Paraflows: Der Computer als Kulturmaschine

Kunstvoll knackende Festplatten von Marcelina Wellmer.
Den Mistkübel als Datenquelle und den "Tatort" als Phrasensammlung zeigt eine spannende, kurzweilige Ausstellung in Wien.
Paraflows: Der Computer als Kulturmaschine

Es ist ein Geräusch, das man kaum wahrnimmt - aber dennoch hasst. Klack, macht die Festplatte, und man weiß sofort: da hat`s was.

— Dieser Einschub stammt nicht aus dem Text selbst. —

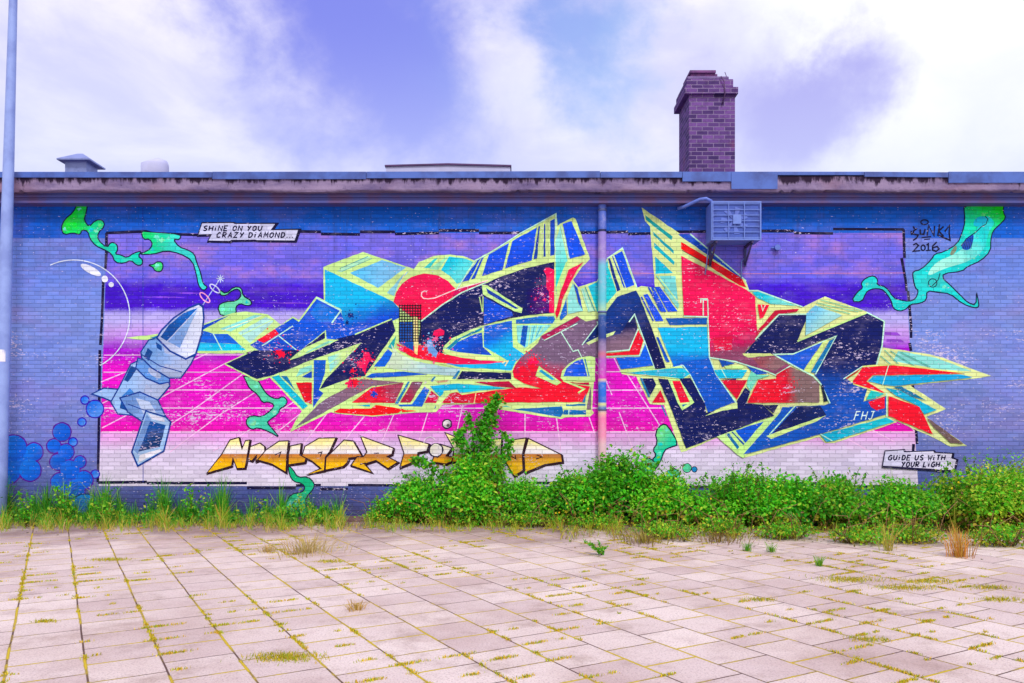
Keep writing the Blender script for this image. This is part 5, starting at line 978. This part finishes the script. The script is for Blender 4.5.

Die Geräuschkulisse des drohenden und bedrohlichen Datenverlustes macht Marcellina Wellmer zur Kunstinstallation: Drei aufgeschraubte Festplatten knacken im Erdgeschoß der Argentinierstraße 11 unfroh vor sich hin, geben in unregelmäßigen Abständen verschiedene Arten von Fehlergeräuschen von sich. Und machen so den Error als wesentlichen Faktor der Kulturmaschine Computer erlebbar.

Das ist gut so, denn Computer, Handys, Fernseher, Internet sind längst jene Orte geworden, an denen Kultur entsteht. Wie spannend und witzig die sein kann, zeigt die heurige Ausstellung des Paraflows-Festivals, "Reverse Engineering".

 

"Hände hoch!"

Paraflows: Der Computer als Kulturmaschine

Klischee-Phrasen aus 40 Jahren "Tatort" collagiert Veronika Schubert zu einer verspielt-kritischen Sammlung von Fernsehbanalität. Bei "V heute" wiederum schneidet sie die Floskeln aus der ORF-Ländersendung zu einem erhellenden Blick auf die Sprache von Fernsehbeiträgen zusammen: da werden dann Pistolen statt Verbrecher eingesperrt, da explodieren Baukosten in absurde Höhen, ist Liechtenstein gegen alles und wirbeln gern verwendete Moderatoren-Phrasen umher, deren völlige Bedeutungsfreiheit beim TV-Konsum sonst gar nicht auffällt.

Der Mistkübel wird bei Ulrike Gabriels "trash hits" zur Datenquelle der gesellschaftlichen Verarmung: die Videoinstallation zeigt nicht, was weggeschmissen wird, sondern dass immer mehr Menschen aus Mistkübeln etwas herausnehmen (müssen).

Der "clar9000" verlangt den Einwurf von 10 Cent, damit er in Arcade-Videospielmanier Kunst ausspuckt, macht aber ohnehin nur das, was er will. Das Netzwerk der internationalen Finanzmärkte wird im Keller zum überdimensionalen Spinnenetz. Und ein menschlicher Haarzopf steckt in einer Maschineneinheit, die ihn in körpertypische Schwingungen versetzt.

Im dreistöckigen Ausstellungsparcours im Kunstverein das weiße haus gibt es auch weniger zugängliche Objekte, die eine gehörige Dosis Ratlosigkeit hinterlassen. Macht nichts: "Reverse Engineering" versteht die Künstler als Forscher, die vorhandene Technologien umdeuten, Ratlosigkeit ist auch hier ein denkbares Ergebnis. Zur Schau (bis 20. Oktober zu sehen) gibt es bis Sonntag ein Symposium zum selben Thema.